WRITTEN TASK
Reproduce exactly the lines from the one containing "Write part 4" through the one containing "M['chrome'], ov, smooth=True)", both included, and nothing else.

DATA SUPPLIED

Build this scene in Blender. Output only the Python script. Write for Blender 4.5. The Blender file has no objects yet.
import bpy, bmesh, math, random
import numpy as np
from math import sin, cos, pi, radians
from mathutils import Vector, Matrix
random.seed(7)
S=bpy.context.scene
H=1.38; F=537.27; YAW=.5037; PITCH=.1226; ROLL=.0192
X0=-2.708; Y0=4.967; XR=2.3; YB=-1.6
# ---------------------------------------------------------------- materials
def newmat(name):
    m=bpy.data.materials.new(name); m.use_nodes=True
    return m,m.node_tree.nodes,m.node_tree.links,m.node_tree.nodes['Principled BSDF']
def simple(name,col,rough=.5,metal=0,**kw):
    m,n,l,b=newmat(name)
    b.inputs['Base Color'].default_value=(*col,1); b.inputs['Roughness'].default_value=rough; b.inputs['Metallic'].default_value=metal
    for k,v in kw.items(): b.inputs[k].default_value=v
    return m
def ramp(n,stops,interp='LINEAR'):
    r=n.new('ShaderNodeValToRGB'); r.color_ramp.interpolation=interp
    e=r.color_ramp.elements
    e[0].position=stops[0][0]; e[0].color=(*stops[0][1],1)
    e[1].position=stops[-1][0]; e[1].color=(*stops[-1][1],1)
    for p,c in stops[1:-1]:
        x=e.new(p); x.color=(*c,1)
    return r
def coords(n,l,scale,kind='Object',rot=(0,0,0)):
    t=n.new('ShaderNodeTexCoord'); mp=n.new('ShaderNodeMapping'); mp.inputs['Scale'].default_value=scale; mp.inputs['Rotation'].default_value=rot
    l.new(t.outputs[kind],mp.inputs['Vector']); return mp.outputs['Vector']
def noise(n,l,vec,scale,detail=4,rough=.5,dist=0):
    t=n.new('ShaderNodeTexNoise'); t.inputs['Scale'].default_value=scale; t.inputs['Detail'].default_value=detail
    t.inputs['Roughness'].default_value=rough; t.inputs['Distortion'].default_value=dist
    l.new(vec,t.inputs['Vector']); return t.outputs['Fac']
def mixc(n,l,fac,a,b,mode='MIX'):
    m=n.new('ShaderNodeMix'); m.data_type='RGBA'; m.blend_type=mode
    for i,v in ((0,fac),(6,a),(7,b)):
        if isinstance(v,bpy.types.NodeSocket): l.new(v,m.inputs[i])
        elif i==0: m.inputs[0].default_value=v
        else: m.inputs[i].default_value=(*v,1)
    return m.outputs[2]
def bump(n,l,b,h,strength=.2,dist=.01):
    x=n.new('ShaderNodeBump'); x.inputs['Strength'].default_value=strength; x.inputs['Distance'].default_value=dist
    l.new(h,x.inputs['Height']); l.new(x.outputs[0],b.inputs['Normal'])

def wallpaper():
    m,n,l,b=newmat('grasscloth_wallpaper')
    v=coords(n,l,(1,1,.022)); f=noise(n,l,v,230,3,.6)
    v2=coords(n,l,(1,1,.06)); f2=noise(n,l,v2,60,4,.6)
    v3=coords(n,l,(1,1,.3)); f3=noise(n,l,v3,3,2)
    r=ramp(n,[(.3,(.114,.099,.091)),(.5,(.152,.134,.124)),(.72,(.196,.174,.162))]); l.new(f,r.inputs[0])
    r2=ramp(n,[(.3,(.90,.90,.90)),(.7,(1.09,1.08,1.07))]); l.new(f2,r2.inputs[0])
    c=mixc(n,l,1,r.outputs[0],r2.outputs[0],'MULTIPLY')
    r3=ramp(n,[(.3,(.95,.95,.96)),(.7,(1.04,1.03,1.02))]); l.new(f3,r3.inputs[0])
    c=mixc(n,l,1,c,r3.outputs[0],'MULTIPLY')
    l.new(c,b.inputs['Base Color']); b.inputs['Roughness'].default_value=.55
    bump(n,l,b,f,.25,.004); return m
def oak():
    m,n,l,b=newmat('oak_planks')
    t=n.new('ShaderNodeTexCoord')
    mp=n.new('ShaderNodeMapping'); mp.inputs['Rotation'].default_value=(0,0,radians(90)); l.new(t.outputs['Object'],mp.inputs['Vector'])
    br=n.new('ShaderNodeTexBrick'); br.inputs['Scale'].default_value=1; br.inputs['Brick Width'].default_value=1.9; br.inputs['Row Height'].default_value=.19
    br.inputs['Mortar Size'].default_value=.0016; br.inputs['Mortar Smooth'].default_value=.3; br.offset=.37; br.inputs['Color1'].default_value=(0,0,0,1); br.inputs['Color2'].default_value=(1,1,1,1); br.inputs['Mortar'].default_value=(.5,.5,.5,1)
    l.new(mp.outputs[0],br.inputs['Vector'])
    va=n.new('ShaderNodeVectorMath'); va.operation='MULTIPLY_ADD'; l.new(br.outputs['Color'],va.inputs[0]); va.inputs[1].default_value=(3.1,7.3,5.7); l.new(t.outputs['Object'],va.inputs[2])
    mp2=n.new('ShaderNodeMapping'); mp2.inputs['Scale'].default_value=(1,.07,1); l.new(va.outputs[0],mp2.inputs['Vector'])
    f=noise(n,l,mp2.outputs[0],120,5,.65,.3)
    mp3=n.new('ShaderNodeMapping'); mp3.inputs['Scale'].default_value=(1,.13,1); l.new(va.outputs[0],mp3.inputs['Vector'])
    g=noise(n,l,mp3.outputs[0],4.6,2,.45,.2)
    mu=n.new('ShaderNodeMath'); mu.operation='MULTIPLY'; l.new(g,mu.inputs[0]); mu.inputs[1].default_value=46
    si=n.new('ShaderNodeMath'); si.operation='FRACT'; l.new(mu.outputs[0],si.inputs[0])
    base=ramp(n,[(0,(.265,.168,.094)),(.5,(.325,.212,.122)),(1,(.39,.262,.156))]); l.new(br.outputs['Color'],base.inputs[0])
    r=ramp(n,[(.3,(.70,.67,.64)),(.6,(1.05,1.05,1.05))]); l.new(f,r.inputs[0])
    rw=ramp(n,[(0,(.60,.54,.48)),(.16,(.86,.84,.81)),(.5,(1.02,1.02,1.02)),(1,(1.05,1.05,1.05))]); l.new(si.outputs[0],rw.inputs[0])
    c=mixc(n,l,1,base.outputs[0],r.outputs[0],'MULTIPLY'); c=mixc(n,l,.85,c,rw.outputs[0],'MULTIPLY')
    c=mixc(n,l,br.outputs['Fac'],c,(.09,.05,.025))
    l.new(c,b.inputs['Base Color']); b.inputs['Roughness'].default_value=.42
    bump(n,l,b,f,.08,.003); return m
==
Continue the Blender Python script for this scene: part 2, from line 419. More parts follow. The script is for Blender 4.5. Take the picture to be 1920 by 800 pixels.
...
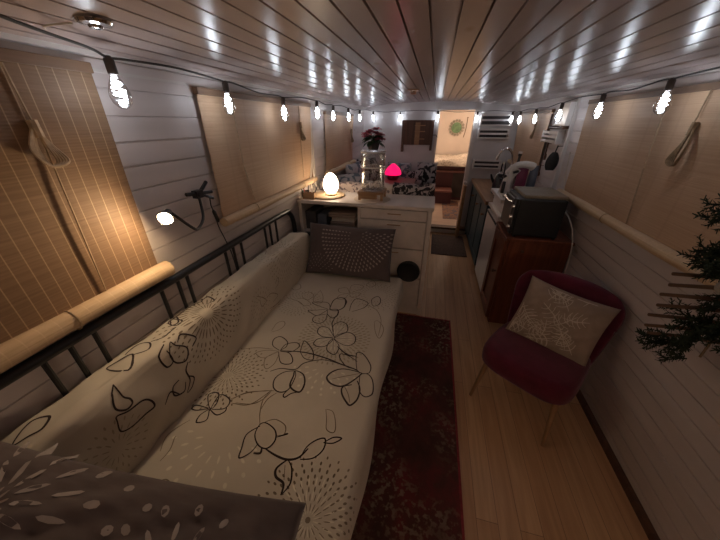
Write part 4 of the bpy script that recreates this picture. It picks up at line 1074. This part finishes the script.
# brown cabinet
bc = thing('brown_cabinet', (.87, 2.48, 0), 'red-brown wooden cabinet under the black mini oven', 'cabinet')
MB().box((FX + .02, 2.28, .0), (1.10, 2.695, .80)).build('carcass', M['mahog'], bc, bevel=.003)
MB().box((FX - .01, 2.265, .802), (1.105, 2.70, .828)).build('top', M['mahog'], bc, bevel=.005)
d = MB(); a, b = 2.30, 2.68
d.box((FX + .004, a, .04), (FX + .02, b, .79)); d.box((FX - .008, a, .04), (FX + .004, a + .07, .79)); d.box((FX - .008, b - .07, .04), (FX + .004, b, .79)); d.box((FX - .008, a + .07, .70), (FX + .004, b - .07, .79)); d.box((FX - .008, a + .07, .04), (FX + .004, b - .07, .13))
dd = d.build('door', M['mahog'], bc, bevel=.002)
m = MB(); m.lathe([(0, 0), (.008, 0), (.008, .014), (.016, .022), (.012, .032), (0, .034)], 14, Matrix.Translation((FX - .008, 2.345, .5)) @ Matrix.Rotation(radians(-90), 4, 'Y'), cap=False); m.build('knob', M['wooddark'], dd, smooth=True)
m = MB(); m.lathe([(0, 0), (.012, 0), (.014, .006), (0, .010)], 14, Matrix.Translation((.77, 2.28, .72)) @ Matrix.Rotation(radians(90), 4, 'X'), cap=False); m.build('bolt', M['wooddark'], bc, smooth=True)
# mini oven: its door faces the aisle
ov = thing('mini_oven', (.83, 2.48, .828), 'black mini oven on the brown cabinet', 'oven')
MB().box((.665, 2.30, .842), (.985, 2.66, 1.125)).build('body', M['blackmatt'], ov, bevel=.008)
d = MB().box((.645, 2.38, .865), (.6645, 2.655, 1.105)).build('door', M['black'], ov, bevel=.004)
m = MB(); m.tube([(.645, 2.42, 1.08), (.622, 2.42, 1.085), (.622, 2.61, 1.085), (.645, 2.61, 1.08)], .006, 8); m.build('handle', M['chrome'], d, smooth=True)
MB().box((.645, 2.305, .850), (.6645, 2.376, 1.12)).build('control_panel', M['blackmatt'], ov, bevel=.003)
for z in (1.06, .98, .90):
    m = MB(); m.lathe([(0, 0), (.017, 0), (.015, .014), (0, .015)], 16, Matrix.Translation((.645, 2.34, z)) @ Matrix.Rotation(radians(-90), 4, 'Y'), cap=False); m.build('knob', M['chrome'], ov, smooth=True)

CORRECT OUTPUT
Write part 4 of the bpy script that recreates this picture. It picks up at line 1074. This part finishes the script.
# brown cabinet
bc = thing('brown_cabinet', (.87, 2.48, 0), 'red-brown wooden cabinet under the black mini oven', 'cabinet')
MB().box((FX + .02, 2.28, .0), (1.10, 2.695, .80)).build('carcass', M['mahog'], bc, bevel=.003)
MB().box((FX - .01, 2.265, .802), (1.105, 2.70, .828)).build('top', M['mahog'], bc, bevel=.005)
d = MB(); a, b = 2.30, 2.68
d.box((FX + .004, a, .04), (FX + .02, b, .79)); d.box((FX - .008, a, .04), (FX + .004, a + .07, .79)); d.box((FX - .008, b - .07, .04), (FX + .004, b, .79)); d.box((FX - .008, a + .07, .70), (FX + .004, b - .07, .79)); d.box((FX - .008, a + .07, .04), (FX + .004, b - .07, .13))
dd = d.build('door', M['mahog'], bc, bevel=.002)
m = MB(); m.lathe([(0, 0), (.008, 0), (.008, .014), (.016, .022), (.012, .032), (0, .034)], 14, Matrix.Translation((FX - .008, 2.345, .5)) @ Matrix.Rotation(radians(-90), 4, 'Y'), cap=False); m.build('knob', M['wooddark'], dd, smooth=True)
m = MB(); m.lathe([(0, 0), (.012, 0), (.014, .006), (0, .010)], 14, Matrix.Translation((.77, 2.28, .72)) @ Matrix.Rotation(radians(90), 4, 'X'), cap=False); m.build('bolt', M['wooddark'], bc, smooth=True)
# mini oven: its door faces the aisle
ov = thing('mini_oven', (.83, 2.48, .828), 'black mini oven on the brown cabinet', 'oven')
MB().box((.665, 2.30, .842), (.985, 2.66, 1.125)).build('body', M['blackmatt'], ov, bevel=.008)
d = MB().box((.645, 2.38, .865), (.6645, 2.655, 1.105)).build('door', M['black'], ov, bevel=.004)
m = MB(); m.tube([(.645, 2.42, 1.08), (.622, 2.42, 1.085), (.622, 2.61, 1.085), (.645, 2.61, 1.08)], .006, 8); m.build('handle', M['chrome'], d, smooth=True)
MB().box((.645, 2.305, .850), (.6645, 2.376, 1.12)).build('control_panel', M['blackmatt'], ov, bevel=.003)
for z in (1.06, .98, .90):
    m = MB(); m.lathe([(0, 0), (.017, 0), (.015, .014), (0, .015)], 16, Matrix.Translation((.645, 2.34, z)) @ Matrix.Rotation(radians(-90), 4, 'Y'), cap=False); m.build('knob', M['chrome'], ov, smooth=True)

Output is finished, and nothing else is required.